I2S Masters/ Doctoral Theses


All students and faculty are welcome to attend the final defense of I2S graduate students completing their M.S. or Ph.D. degrees. Defense notices for M.S./Ph.D. presentations for this year and several previous years are listed below in reverse chronological order.

Students who are nearing the completion of their M.S./Ph.D. research should schedule their final defenses through the EECS graduate office at least THREE WEEKS PRIOR to their presentation date so that there is time to complete the degree requirements check, and post the presentation announcement online.

Upcoming Defense Notices

Harlan Williams

State-replicated key directories: Decoupling key distribution from the messaging service to prevent person-in-the-middle attacks

When & Where:


Eaton Hall, Room 2001B

Degree Type:

MS Thesis Defense

Committee Members:

Hossein Saiedian, Chair
Perry Alexander
Sankha Guria


Abstract

End-to-end encrypted (E2EE) messaging services rely on the service operator to distribute authentic public keys. This arrangement protects users from external attackers, but fails catastrophically when the service itself acts maliciously. A service that distributes a spoofed key can silently decrypt, read, and re-encrypt its users' communications—undetectably, if users simply assume the service is trustworthy.

This thesis proposes and evaluates a state-replicated key directory, a model that decouples key distribution from the messaging service entirely. Instead of a single service controlling the directory, the directory is built and maintained across multiple decentralized nodes that follow a consensus and validation protocol. This design substantially raises the cost of key substitution attacks and, under well-defined assumptions, can prevent them outright.

We make three core contributions. First, we present End2, a fully functional browser-based E2EE messaging application that integrates a state-replicated key directory without modifying the underlying cryptographic session protocol. Second, we implement and compare three distinct key directory backends—centralized, permissionless blockchain (Ethereum), and permissioned blockchain (CometBFT)—and analyze their respective security and performance trade-offs. Third, we provide an empirical evaluation under realistic workloads, including upload and query latency, long-term performance degradation, validator failure resilience, and detection of malicious key insertions.

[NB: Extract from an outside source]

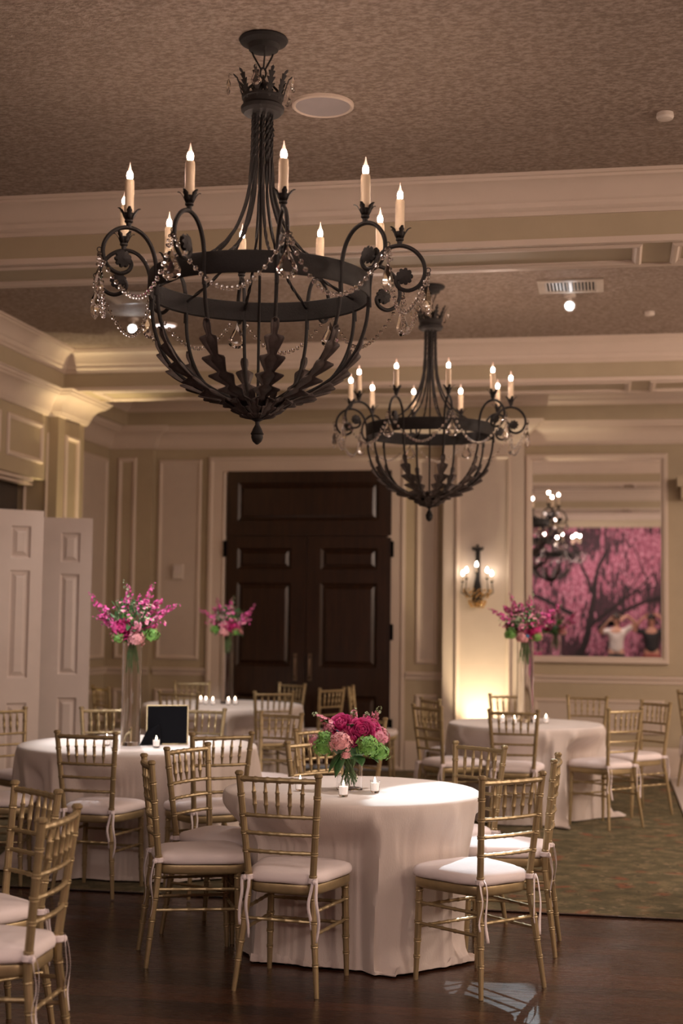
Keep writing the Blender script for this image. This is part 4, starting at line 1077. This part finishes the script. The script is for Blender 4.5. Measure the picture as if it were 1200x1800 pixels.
# ================================================================ PICTURE FRAME ON LEFT TABLE
pfm = thing('picture_frame', 'black backed picture frame with thin gold edge standing on the left table', 'picture frame', (-2.80, 8.84, TZ+.006), math.radians(18))
tl = math.radians(14)
fb = MB(); ux = X3; uz = Vector((0, math.sin(tl), math.cos(tl))); nn = Vector((0, -math.cos(tl), math.sin(tl)))
fb.obox(uz*.125+ux*0-nn*.0, ux*.128, uz*.125, nn*.006); fb.build('backing_board', M['black'], pfm, smooth=0)
ge = MB()
for (c, hx, hz) in (((-.130, 0), .004, .129), ((.130, 0), .004, .129)): ge.obox(ux*c[0]+uz*.127-nn*.004, ux*hx, uz*hz, nn*.010)
for zz in (.0015+.002, .252): ge.obox(uz*zz-nn*.004, ux*.134, uz*.004, nn*.010)
ge.build('gold_frame', M['gold'], pfm, smooth=0)
el = MB(); el.add([(-.125, -.012, .10), (-.045, -.012, .14), (-.03, -.014, .002), (-.175, -.095, .002), (-.125, -.006, .10), (-.045, -.006, .14), (-.03, -.006, .002), (-.165, -.09, .002)], [(0, 1, 2, 3), (7, 6, 5, 4), (0, 4, 5, 1), (1, 5, 6, 2), (2, 6, 7, 3), (3, 7, 4, 0)])
el.build('easel_leg', M['black'], pfm, smooth=0)

# ================================================================ PEOPLE (behind the camera, seen in the mirror)
def skin_body(name, verts, edges, rad, mt, parent, root=0, lvl=2):
    me = bpy.data.meshes.new(name); me.from_pydata(verts, edges, [])
    o = bpy.data.objects.new(name, me); C.objects.link(o); o.parent = parent; me.materials.append(mt)
    s = o.modifiers.new('skin', 'SKIN'); s.use_smooth_shade = True
    for i, r in enumerate(rad):
        d = me.skin_vertices[0].data[i]; d.radius = r if hasattr(r, '__len__') else (r, r); d.use_root = (i == root)
    o.modifiers.new('sub', 'SUBSURF').levels = lvl; o.modifiers['sub'].render_levels = lvl
    return o
def person(name, label, loc, top, skin, hair, low, arms, h=1.0):
    T = thing(name, label, 'person', loc)
    v = [(0,0,.95),(0,.0,1.10),(0,.0,1.28),(0,0,1.42),(0,.01,1.50),(0,.02,1.57),(0,.03,1.66),(0,.02,1.72)]
    r = [(.15,.11),(.13,.095),(.15,.10),(.13,.08),(.052,.05),(.055,.06),(.075,.09),(.055,.07)]
    e = [(0,1),(1,2),(2,3),(3,4),(4,5),(5,6),(6,7)]
    for sx in (-1, 1):
        k = len(v); v += [(sx*.10,0,.86),(sx*.11,.01,.50),(sx*.12,-.01,.10),(sx*.125,.09,.04)]; r += [(.09,.10),(.062,.065),(.04,.045),(.04,.03)]; e += [(0,k),(k,k+1),(k+1,k+2),(k+2,k+3)]
        k = len(v); a = arms[0 if sx < 0 else 1]; v += [(sx*.17,0,1.41)]+list(a); r += [(.055,.055),(.040,.042),(.028,.030),(.030,.018)]; e += [(3,k),(k,k+1),(k+1,k+2),(k+2,k+3)]
        w_ = Vector(a[2]); dr_ = (Vector(a[2])-Vector(a[1])).normalized(); sdv = dr_.cross(Vector((0, 1, 0)))
        sdv = sdv.normalized() if sdv.length > .1 else X3
        for j in range(5):
            k2 = len(v); off = (-.03+.015*j); base = w_+sdv*off*.8; ln = (.05, .07, .075, .07, .055)[j]
            dd = dr_ if j else (dr_*.5-sdv*.9).normalized()
            v += [tuple(base+dd*.03), tuple(base+dd*(.03+ln*.6)+Vector((0, .012, 0))), tuple(base+dd*(.03+ln)+Vector((0, .03, 0)))]; r += [(.009,.009),(.008,.008),(.007,.007)]
            e += [(k+3, k2), (k2, k2+1), (k2+1, k2+2)]
    skin_body('body', v, e, r, skin, T)
    # clothing as slightly larger shells
    skin_body('top', [(0,0,.93),(0,0,1.10),(0,0,1.28),(0,0,1.415),(0,.005,1.455),(-.17,0,1.41),(.17,0,1.41),tuple(Vector((-.17,0,1.41)).lerp(Vector(arms[0][0]), .75)),tuple(Vector((.17,0,1.41)).lerp(Vector(arms[1][0]), .75))],
              [(0,1),(1,2),(2,3),(3,4),(3,5),(3,6),(5,7),(6,8)], [(.165,.125),(.150,.115),(.168,.12),(.145,.095),(.08,.07),(.068,.068),(.068,.068),(.056,.056),(.056,.056)], top, T)
    skin_body('trousers', [(0,0,1.0),(0,0,.93),(-.10,0,.84),(-.11,.01,.50),(-.12,-.005,.12),(.10,0,.84),(.11,.01,.50),(.12,-.005,.12)],
              [(0,1),(1,2),(2,3),(3,4),(1,5),(5,6),(6,7)], [(.165,.125),(.17,.13),(.105,.115),(.078,.082),(.058,.062),(.105,.115),(.078,.082),(.058,.062)], low, T)
    hb = MB(); hb.ball((0, -.005, 1.70), .105, 16, 10, (.92, 1.1, 1.05)); hb.ball((0, -.06, 1.62), .085, 12, 8, (1, .8, 1.4)); hb.build('hair', hair, T)
    fc = MB(); fc.lathe([(.001, -.02), (.012, -.015), (.016, 0), (.008, .03), (.001, .04)], c=(0, .122, 1.645), n=8); fc.ball((-.082, .03, 1.655), .02, 8, 6, (.5, 1, 1.4)); fc.ball((.082, .03, 1.655), .02, 8, 6, (.5, 1, 1.4)); fc.build('nose_and_ears', skin, T)
    ey = MB(); ey.ball((-.032, .112, 1.672), .010); ey.ball((.032, .112, 1.672), .010); ey.build('eyes', M['black'], T)
    mo = MB(); mo.ball((0, .110, 1.608), .02, 10, 6, (1.1, .5, .3)); mo.build('mouth', M['rose'], T)
    return T
person('person', 'photographer in a pale shirt raising a camera, reflected in the mirror', (.10, -.46, 0), M['shirt'], M['skin'], M['hair'], M['blackcloth'],
       (((-.34, .06, 1.38), (-.17, .24, 1.60), (-.11, .27, 1.66)), ((.40, .04, 1.58), (.22, .20, 1.74), (.14, .26, 1.69))))
pc = thing('photo_camera', 'black camera held up by the reflected photographer', 'camera', (.0, -.15, 1.56))
k = MB(); k.box(-.065, .065, -.07, -.015, -.045, .045); k.box(-.03, .03, -.07, -.02, .045, .07); k.build('camera_body', M['black'], pc, smooth=0)
MB().tube([(0, -.015, 0), (0, .05, 0)], [.035, .037], 20).build('lens', M['black'], pc)
person('person', 'person in a black top with bare raised arms at the mirror\'s right corner', (.83, -.75, 0), M['blackcloth'], M['skin2'], M['hair'], M['redskirt'],
       (((-.38, .05, 1.44), (-.22, .12, 1.66), (-.14, .14, 1.72)), ((.36, .05, 1.50), (.20, .14, 1.70), (.12, .15, 1.75))))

Our results show that a permissioned, Byzantine fault-tolerant key directory achieves query performance comparable to a centralized directory while providing substantially stronger security guarantees against service-side attacks. State-replicated key directories offer a practical and deployable path toward reducing the excessive trust placed in modern E2EE messaging providers.

 


Past Defense Notices

Dates

Anna Fritz

Negotiating Remote Attestation Protocols

When & Where:


Nichols Hall, Room 246

Degree Type:

PhD Comprehensive Defense

Committee Members:

Perry Alexander, Chair
Alex Bardas
Drew Davidson
Fengjun Li
Emily Witt

Abstract

During remote attestation, a relying party prompts a target to perform some stateful measurement which can be appraised to determine trust in the target's system. In this current framework, requested measurement operations must be provisioned by a knowledgeable system user who may fail to consider situational demands which potentially impact the desired measurement. To solve this problem, we introduce negotiation: a framework that allows the target and relying party to mutually determine an attestation protocol that satisfies both the target's need to protect sensitive information and the relying party's desire for a comprehensive measurement. We designed and verified this negotiation procedure such that for all negotiations, we can provably produce an executable protocol that satisfies the targets privacy standards. With the remainder of this work, we aim to realize and instantiate protocol orderings ensuring negotiation produces a protocol sufficient for the relying party. All progress is towards our ultimate goal of producing a working, fully verified negotiation scheme which will be integrated into our current attestation framework for flexible, end-to-end attestations.